■ **AIM OF THE TASK**: Find the lines below that contain the string "picture". Copy each one.

■ **DATASET EXTRACT**:
^^^^^^^^
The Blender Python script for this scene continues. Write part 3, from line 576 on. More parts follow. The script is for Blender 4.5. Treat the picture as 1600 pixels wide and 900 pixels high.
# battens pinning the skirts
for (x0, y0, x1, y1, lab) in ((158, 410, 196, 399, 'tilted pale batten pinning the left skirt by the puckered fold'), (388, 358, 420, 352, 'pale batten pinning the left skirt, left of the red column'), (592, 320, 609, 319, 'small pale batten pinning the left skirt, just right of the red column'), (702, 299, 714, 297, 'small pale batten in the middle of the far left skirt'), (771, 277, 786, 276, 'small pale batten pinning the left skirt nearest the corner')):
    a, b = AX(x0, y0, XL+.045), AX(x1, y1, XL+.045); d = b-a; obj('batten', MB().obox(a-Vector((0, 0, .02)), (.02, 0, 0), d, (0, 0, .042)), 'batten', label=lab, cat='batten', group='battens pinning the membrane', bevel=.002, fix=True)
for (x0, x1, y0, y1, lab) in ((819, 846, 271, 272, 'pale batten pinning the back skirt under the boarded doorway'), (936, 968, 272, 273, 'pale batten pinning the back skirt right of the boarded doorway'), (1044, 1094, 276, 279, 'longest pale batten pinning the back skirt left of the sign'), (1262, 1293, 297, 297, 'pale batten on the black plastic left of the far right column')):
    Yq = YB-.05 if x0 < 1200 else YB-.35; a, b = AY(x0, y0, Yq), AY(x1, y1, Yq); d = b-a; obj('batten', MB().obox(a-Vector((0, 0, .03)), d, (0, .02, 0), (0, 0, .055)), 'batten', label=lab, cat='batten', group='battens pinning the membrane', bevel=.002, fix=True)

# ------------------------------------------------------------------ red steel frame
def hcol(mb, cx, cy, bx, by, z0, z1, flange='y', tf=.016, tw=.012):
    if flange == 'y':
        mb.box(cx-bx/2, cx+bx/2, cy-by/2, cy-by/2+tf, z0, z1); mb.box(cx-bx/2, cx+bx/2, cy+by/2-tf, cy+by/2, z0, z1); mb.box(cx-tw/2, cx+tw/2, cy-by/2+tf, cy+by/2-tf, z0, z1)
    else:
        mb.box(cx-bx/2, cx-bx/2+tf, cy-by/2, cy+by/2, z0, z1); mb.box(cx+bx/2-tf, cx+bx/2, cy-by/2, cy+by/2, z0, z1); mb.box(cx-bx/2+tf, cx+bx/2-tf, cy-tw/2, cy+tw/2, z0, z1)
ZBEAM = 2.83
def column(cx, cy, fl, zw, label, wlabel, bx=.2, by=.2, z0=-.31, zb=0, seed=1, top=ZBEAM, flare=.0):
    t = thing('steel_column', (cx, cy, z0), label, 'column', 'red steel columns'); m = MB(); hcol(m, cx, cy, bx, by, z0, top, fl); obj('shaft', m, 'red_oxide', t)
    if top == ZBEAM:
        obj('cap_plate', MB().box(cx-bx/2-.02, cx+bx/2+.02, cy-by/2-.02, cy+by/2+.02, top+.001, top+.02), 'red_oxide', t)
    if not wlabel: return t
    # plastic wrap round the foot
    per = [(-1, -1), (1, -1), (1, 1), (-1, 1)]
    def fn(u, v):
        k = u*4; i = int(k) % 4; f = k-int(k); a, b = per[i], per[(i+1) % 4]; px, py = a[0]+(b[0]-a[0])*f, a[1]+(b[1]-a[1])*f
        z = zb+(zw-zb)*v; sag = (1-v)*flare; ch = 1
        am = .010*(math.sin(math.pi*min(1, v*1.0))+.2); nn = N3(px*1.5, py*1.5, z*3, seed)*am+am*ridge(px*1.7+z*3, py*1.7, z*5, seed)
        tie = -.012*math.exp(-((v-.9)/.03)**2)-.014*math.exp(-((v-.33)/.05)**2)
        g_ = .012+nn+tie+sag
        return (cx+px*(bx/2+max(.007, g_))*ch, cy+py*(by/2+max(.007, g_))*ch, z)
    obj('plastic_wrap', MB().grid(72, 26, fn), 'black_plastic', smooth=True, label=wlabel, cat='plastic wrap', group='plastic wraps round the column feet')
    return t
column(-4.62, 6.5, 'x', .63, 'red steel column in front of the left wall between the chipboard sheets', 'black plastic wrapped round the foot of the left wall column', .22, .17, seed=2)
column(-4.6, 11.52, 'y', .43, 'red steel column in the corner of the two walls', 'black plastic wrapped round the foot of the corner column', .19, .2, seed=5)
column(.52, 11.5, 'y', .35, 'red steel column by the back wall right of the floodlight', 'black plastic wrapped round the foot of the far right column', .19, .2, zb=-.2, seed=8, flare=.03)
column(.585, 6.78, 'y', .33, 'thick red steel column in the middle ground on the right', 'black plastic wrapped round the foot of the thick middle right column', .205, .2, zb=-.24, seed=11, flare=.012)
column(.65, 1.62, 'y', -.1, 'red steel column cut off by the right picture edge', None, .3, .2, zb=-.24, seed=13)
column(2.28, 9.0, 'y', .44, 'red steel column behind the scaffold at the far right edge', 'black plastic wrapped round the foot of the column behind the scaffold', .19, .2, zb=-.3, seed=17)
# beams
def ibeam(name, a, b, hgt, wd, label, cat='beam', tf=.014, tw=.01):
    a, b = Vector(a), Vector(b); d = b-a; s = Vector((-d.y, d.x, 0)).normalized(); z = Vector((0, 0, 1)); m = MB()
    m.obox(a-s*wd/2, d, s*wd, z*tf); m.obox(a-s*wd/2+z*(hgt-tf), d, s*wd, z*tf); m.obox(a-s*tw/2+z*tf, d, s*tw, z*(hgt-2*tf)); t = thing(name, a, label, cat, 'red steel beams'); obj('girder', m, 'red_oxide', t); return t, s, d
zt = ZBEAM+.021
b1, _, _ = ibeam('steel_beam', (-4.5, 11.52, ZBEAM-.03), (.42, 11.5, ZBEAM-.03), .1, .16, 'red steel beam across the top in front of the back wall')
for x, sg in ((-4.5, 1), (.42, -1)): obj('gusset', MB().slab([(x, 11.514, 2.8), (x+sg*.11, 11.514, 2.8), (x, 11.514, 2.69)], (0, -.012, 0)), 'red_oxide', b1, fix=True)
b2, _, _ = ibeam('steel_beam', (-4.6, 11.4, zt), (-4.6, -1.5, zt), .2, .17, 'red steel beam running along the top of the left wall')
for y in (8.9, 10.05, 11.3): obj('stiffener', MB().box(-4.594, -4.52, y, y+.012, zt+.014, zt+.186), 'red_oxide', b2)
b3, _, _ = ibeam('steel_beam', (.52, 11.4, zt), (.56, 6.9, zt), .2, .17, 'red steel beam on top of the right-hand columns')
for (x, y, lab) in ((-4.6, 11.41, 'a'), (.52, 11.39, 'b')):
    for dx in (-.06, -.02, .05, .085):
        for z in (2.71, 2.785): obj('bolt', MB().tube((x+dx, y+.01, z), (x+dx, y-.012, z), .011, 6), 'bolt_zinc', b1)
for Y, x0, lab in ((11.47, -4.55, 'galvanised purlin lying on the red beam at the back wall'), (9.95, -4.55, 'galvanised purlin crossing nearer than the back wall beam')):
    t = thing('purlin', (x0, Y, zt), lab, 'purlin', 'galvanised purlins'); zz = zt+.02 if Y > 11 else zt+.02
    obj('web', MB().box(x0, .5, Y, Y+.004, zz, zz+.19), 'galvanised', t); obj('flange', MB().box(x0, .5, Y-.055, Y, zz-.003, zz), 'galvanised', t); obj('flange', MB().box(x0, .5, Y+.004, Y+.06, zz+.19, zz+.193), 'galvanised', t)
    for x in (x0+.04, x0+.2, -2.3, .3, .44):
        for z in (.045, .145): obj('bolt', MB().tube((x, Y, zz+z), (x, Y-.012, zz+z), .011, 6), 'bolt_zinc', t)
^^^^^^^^
■ **ANSWER TO THIS PROBLEM**:
The Blender Python script for this scene continues. Write part 3, from line 576 on. More parts follow. The script is for Blender 4.5. Treat the picture as 1600 pixels wide and 900 pixels high.
column(.65, 1.62, 'y', -.1, 'red steel column cut off by the right picture edge', None, .3, .2, zb=-.24, seed=13)